European Syriac Union hosts conference in Brussels with Pontian Greek and Armenian representatives to mark 109th anniversary of Sayfo Genocide

BRUSSELS — On the 109th anniversary of the 1915 Sayfo Genocide committed by the Ottoman Empire against the Christian peoples in the territory under its control, the European Syriac Union (ESU) held a conference in the hall of St. John the Baptist Church in Brussels to discuss the events surrounding the genocide and pay tribute to the many lives lost.

The conference began with a welcome speech by journalist David Vergili, followed by a minute of silence in honor of the martyrs.

Subsequent speeches were delivered by ESU Co-Chair Fehmi Vergili, President of the Association of Pontian Greeks in Brussels (Association de Pontos Kamian ken Argos de Bruxelles) Sakis Sidiropoulos, and Head of the Committee of Armenians in Belgium Robert Unusyan.

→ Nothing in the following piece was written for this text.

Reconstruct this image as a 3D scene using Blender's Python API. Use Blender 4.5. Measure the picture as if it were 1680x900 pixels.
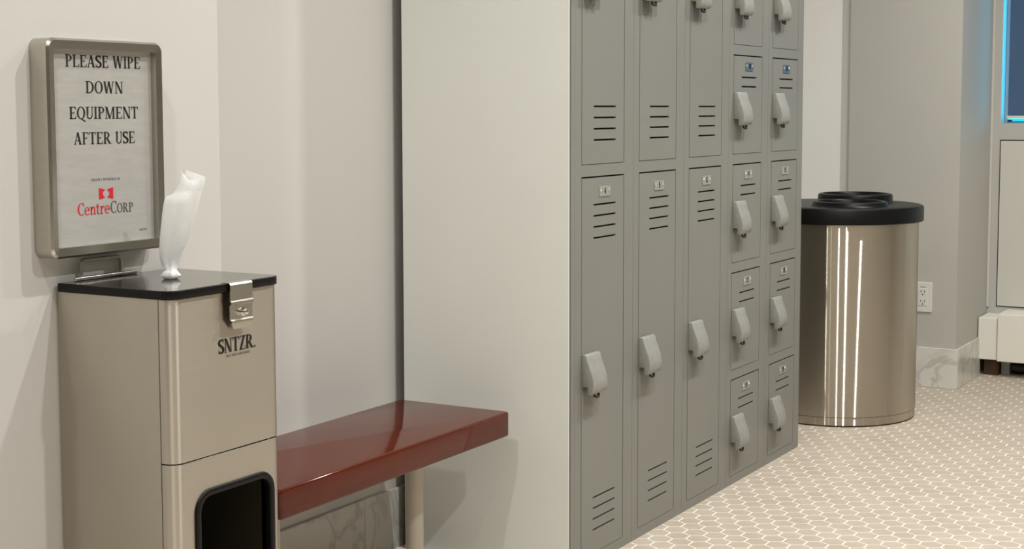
import bpy, bmesh, math, random
from mathutils import Vector, Matrix
random.seed(7)
PI = math.pi
S = bpy.context.scene
COL = S.collection
for o in list(bpy.data.objects):
    bpy.data.objects.remove(o, do_unlink=True)

# ------------------------------------------------------------------ camera
YAW, PITCH, ROLL = math.radians(30.063), math.radians(4.833), math.radians(-0.109)
CAM = Vector((-3.0253, -1.5874, 1.0673))
FPX, PPY = 2487.74, 388.67
_f = Vector((math.cos(YAW)*math.cos(PITCH), math.sin(YAW)*math.cos(PITCH), -math.sin(PITCH)))
_r = _f.cross(Vector((0, 0, 1))).normalized(); _u = _r.cross(_f)
_c, _s = math.cos(ROLL), math.sin(ROLL)
_r2 = _r*_c + _u*_s; _u2 = _u*_c - _r*_s
cd = bpy.data.cameras.new('camera'); co = bpy.data.objects.new('camera', cd); COL.objects.link(co)
cd.sensor_fit = 'HORIZONTAL'; cd.sensor_width = 36.0; cd.lens = FPX/1680*36
cd.shift_y = -(450-PPY)/1680; cd.clip_start = 0.05; cd.clip_end = 60
m = Matrix.Identity(4)
for i in range(3):
    m[i][0] = _r2[i]; m[i][1] = _u2[i]; m[i][2] = -_f[i]; m[i][3] = CAM[i]
co.matrix_world = m
S.camera = co
def project(p):
    d = Vector(p)-CAM; z = d.dot(_f)
    return 840+FPX*d.dot(_r2)/z, PPY-FPX*d.dot(_u2)/z, z

# ------------------------------------------------------------------ world: evening-blue daylight, seen only through the window
W = bpy.data.worlds.new('world'); S.world = W; W.use_nodes = True
bg = W.node_tree.nodes['Background']; bg.inputs[0].default_value = (0.0, 0.60, 1.0, 1); bg.inputs[1].default_value = 5.5

# ------------------------------------------------------------------ exposure
S.view_settings.view_transform = 'Standard'; S.view_settings.look = 'None'
S.view_settings.exposure = -0.07; S.view_settings.gamma = 1.0; S.view_settings.use_curve_mapping = False

# ------------------------------------------------------------------ ceiling downlights, added ambient lamps among them (position, watts)
CEIL = 2.70
LAMP_COL = (1.0, 0.995, 0.965)
LAMPS = [(-2.16, -0.36, 14.5), (-0.42, -0.98, 24), (0.69, -1.0, 22), (1.80, -1.0, 30), (-3.1, -1.0, 5),
         (-3.15, -2.0, 7), (-1.02, -1.95, 29), (-2.62, -3.0, 8)]  # those behind the camera are added for ambient fill

# ------------------------------------------------------------------ material helpers
def mat(name):
    M = bpy.data.materials.new(name); M.use_nodes = True
    nt = M.node_tree
    return M, nt, nt.nodes['Principled BSDF'], nt.links
def srgb(r, g, b):
    f = lambda c: (c/255/12.92) if c/255 <= .04045 else ((c/255+.055)/1.055)**2.4
    return (f(r), f(g), f(b), 1)
def simple(name, col, rough=.5, metal=0, **kw):
    M, nt, b, L = mat(name)
    b.inputs['Base Color'].default_value = col; b.inputs['Roughness'].default_value = rough; b.inputs['Metallic'].default_value = metal
    for k, v in kw.items(): b.inputs[k].default_value = v
    return M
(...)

The leaders of the three institutions discussed progress made towards Sayfo recognition and outlined future steps, emphasizing the importance of collaborative efforts.

In the second segment, several attendees shared poignant stories passed down from their parents and grandparents, leaving a profound impact on the audience.

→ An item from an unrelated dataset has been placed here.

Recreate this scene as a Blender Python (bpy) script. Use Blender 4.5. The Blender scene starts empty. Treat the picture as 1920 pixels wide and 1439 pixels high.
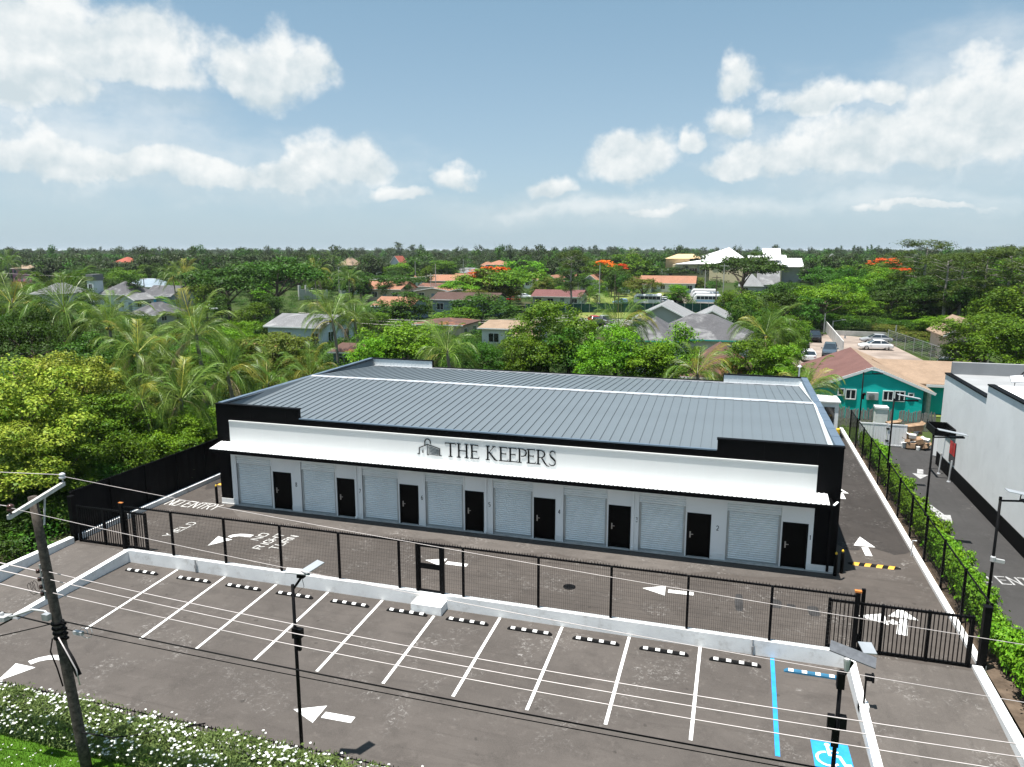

The third segment focused on the damage inflicted on Christian churches during the Sayfo. Father Fikri Gabriel, who has written a doctoral thesis on the genocide, spoke about the divisions between the Syriac (Aramean–Assyrian–Chaldean) Churches that significantly weakened the Syriac (Aramean–Assyrian–Chaldean) community. Father Habib Gejer addressed the ongoing consequences of Sayfo for the Syriac (Aramean–Assyrian–Chaldean) people, underscoring the need for unity.

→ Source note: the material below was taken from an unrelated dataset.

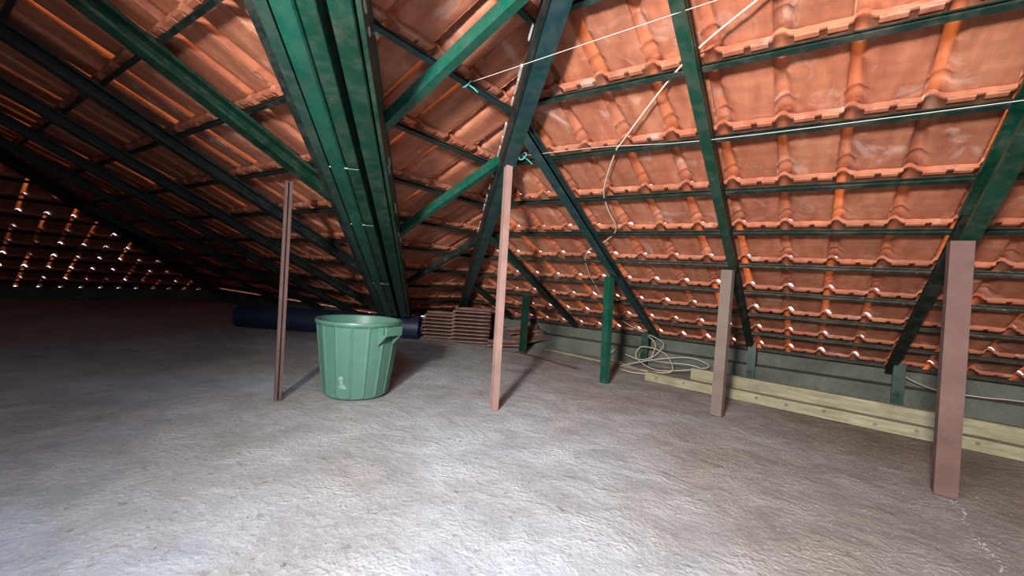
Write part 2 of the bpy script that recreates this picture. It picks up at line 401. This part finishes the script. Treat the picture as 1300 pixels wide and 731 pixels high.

“Syriac people, with their various historical names, are one people, and if we do not recognize this, our fate will be dissolution,” stated Father Musa Yaramish, calling for solidarity.

In the fourth segment, Syriac (Aramean–Assyrian–Chaldean) and Pontian Greek youth highlighted the importance of understanding their respective and joint history, particularly the Sayfo genocide. They stressed the need for the younger generation to continue commemorating the Sayfo martyrs to ensure global recognition.

The conference concluded with the recitation of the Lord’s Prayer by the priests and the 140 attendees.